- EXERCISE DESCRIPTION
Begin with the first line of the listing and quote every line through the one containing "SKY_STRENGTH = 0.058"; give only those lines.

● ● ● ●

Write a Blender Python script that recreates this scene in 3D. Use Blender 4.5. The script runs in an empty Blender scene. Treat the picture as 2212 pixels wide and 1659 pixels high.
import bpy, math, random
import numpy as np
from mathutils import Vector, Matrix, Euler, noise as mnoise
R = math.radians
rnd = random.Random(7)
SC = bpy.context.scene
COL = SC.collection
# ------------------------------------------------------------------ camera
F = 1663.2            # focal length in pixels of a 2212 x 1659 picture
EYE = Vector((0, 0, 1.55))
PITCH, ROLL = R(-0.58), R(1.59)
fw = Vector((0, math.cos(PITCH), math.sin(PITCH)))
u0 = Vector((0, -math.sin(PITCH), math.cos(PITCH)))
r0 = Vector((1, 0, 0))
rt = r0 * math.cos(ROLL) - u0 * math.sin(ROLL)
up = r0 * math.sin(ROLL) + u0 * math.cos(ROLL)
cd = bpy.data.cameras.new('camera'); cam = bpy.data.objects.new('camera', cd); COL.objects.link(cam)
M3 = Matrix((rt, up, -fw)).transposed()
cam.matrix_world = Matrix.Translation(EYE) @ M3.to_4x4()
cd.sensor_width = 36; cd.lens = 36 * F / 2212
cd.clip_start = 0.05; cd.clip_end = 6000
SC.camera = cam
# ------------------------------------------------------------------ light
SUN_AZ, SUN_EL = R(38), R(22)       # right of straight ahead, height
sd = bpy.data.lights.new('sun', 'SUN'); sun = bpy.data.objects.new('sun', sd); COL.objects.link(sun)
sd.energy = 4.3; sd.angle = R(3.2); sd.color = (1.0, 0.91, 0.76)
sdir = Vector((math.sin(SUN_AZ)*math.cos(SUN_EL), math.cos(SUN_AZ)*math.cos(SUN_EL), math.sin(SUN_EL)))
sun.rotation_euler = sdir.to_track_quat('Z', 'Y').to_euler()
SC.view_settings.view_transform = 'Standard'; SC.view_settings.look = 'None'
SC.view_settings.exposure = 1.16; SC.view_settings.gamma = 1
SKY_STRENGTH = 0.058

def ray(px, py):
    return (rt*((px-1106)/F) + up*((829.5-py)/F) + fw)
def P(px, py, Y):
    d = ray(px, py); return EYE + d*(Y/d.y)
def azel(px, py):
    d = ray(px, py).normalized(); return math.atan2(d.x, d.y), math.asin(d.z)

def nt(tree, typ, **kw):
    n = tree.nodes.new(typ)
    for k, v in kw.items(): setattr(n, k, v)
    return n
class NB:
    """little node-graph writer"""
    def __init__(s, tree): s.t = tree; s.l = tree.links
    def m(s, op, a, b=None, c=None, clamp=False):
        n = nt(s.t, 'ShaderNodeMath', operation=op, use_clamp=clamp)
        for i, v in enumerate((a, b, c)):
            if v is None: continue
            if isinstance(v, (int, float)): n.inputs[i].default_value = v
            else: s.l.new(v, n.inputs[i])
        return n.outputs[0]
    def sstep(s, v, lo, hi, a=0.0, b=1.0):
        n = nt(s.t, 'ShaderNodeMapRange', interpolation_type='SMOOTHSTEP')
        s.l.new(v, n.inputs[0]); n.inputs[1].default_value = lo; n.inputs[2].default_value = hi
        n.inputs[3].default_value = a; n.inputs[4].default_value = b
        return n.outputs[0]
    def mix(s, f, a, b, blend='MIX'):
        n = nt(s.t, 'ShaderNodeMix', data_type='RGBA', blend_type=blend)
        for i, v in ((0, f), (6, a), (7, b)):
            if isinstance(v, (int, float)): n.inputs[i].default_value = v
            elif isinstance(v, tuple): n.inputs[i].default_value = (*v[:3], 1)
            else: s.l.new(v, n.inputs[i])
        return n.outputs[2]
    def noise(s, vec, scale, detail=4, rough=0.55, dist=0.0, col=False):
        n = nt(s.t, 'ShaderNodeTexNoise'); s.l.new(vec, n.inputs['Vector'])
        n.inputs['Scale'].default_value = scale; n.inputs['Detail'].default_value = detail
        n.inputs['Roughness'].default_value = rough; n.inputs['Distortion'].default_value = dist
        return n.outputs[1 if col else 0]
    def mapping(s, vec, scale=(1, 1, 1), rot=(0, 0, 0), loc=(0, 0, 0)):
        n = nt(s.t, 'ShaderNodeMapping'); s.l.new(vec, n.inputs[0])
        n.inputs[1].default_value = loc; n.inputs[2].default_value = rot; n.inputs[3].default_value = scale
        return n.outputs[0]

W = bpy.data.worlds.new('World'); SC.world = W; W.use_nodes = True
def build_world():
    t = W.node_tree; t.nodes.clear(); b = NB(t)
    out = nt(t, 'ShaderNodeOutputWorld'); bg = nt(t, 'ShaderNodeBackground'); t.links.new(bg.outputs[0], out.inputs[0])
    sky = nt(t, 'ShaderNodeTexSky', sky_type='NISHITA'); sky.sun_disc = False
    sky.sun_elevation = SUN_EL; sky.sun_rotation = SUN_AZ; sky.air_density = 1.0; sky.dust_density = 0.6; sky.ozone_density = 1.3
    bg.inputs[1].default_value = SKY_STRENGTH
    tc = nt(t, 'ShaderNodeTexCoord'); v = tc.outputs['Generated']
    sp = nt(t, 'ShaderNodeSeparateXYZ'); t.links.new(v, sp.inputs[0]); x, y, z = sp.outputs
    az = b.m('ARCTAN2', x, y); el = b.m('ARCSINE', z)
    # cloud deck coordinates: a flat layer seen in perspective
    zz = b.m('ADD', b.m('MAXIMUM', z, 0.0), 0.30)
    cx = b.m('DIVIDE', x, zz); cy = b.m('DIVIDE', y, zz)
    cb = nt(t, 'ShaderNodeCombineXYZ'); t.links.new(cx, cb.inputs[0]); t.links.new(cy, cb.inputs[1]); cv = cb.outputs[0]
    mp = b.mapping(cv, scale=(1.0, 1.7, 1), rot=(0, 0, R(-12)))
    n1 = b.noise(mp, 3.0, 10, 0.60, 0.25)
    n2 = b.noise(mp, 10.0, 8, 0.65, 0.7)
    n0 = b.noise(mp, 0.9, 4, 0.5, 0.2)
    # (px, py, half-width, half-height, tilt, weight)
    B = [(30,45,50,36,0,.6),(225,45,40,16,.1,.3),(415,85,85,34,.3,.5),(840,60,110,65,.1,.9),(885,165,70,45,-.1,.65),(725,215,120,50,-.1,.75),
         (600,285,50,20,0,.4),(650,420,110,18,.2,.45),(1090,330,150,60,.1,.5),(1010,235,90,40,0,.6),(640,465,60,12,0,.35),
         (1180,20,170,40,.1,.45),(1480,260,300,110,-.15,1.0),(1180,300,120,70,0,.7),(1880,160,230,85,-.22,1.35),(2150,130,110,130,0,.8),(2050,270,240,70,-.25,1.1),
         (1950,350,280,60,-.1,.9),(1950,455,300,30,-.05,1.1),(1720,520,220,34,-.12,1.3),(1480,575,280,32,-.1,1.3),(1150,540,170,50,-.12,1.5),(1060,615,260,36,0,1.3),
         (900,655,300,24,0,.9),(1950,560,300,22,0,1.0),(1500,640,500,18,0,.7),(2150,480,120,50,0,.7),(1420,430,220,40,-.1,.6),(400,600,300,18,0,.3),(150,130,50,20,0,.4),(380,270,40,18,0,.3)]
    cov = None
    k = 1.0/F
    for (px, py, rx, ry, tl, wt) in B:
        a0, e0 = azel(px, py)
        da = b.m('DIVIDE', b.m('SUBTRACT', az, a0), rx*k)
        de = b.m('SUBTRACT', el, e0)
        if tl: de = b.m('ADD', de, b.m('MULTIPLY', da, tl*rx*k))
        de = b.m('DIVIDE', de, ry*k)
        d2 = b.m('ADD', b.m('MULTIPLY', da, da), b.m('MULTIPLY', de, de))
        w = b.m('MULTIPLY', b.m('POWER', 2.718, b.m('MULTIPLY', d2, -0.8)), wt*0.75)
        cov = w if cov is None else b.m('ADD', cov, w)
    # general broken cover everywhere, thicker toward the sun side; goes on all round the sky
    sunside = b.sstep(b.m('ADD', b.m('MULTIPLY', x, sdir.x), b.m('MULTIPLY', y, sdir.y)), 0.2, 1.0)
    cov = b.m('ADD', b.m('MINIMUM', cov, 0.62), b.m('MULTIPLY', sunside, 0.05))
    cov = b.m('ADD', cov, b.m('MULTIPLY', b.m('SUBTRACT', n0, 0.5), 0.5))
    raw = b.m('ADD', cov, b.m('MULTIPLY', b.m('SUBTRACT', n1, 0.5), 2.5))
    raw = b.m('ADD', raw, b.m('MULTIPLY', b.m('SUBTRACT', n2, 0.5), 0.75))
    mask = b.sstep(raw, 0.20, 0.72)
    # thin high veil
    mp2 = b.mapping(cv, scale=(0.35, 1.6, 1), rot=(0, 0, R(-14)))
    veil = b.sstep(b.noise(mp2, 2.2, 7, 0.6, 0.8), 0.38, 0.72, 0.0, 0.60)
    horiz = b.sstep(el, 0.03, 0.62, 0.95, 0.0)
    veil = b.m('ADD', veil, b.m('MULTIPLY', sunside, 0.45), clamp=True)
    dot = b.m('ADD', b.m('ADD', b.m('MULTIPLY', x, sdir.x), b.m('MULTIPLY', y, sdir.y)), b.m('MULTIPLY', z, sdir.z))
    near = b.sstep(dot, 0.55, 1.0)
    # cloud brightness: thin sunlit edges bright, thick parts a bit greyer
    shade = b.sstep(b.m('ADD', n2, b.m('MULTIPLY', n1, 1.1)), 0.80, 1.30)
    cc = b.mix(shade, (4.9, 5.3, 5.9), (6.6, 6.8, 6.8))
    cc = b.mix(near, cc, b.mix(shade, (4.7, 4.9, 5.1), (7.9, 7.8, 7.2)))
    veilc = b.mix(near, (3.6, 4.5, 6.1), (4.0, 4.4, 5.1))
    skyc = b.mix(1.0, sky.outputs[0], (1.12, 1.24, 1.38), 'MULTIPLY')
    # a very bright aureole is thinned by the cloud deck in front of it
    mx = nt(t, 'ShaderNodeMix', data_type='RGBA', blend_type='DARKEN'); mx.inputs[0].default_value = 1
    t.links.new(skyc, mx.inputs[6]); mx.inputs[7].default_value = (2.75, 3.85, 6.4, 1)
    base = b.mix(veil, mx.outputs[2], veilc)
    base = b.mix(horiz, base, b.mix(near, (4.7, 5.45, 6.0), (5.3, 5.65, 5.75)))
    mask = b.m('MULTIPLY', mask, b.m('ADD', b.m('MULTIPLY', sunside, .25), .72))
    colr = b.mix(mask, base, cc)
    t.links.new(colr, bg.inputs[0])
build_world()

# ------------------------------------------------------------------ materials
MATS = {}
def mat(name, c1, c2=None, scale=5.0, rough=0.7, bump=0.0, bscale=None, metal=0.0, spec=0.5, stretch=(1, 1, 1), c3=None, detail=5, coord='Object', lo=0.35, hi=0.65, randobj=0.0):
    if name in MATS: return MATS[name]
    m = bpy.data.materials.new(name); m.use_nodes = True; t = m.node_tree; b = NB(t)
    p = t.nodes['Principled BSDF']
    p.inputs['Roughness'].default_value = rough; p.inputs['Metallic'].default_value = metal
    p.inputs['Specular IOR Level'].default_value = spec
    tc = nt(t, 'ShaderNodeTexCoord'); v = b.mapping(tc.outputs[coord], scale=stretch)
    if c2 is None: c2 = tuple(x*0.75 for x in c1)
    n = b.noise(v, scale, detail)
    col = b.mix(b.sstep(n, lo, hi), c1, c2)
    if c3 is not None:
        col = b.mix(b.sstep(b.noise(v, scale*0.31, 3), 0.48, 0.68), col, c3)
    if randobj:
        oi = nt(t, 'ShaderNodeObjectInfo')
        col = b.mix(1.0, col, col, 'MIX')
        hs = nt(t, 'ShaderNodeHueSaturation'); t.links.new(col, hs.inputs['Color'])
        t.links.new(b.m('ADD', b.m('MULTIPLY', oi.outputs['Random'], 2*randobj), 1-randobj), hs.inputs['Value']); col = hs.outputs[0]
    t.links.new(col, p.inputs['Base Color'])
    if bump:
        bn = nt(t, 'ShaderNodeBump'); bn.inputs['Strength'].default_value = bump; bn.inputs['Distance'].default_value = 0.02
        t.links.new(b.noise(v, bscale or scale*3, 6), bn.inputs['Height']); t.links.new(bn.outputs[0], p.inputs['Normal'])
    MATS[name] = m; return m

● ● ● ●

- RESPONSE TO THE EXERCISE
Write a Blender Python script that recreates this scene in 3D. Use Blender 4.5. The script runs in an empty Blender scene. Treat the picture as 2212 pixels wide and 1659 pixels high.
import bpy, math, random
import numpy as np
from mathutils import Vector, Matrix, Euler, noise as mnoise
R = math.radians
rnd = random.Random(7)
SC = bpy.context.scene
COL = SC.collection
# ------------------------------------------------------------------ camera
F = 1663.2            # focal length in pixels of a 2212 x 1659 picture
EYE = Vector((0, 0, 1.55))
PITCH, ROLL = R(-0.58), R(1.59)
fw = Vector((0, math.cos(PITCH), math.sin(PITCH)))
u0 = Vector((0, -math.sin(PITCH), math.cos(PITCH)))
r0 = Vector((1, 0, 0))
rt = r0 * math.cos(ROLL) - u0 * math.sin(ROLL)
up = r0 * math.sin(ROLL) + u0 * math.cos(ROLL)
cd = bpy.data.cameras.new('camera'); cam = bpy.data.objects.new('camera', cd); COL.objects.link(cam)
M3 = Matrix((rt, up, -fw)).transposed()
cam.matrix_world = Matrix.Translation(EYE) @ M3.to_4x4()
cd.sensor_width = 36; cd.lens = 36 * F / 2212
cd.clip_start = 0.05; cd.clip_end = 6000
SC.camera = cam
# ------------------------------------------------------------------ light
SUN_AZ, SUN_EL = R(38), R(22)       # right of straight ahead, height
sd = bpy.data.lights.new('sun', 'SUN'); sun = bpy.data.objects.new('sun', sd); COL.objects.link(sun)
sd.energy = 4.3; sd.angle = R(3.2); sd.color = (1.0, 0.91, 0.76)
sdir = Vector((math.sin(SUN_AZ)*math.cos(SUN_EL), math.cos(SUN_AZ)*math.cos(SUN_EL), math.sin(SUN_EL)))
sun.rotation_euler = sdir.to_track_quat('Z', 'Y').to_euler()
SC.view_settings.view_transform = 'Standard'; SC.view_settings.look = 'None'
SC.view_settings.exposure = 1.16; SC.view_settings.gamma = 1
SKY_STRENGTH = 0.058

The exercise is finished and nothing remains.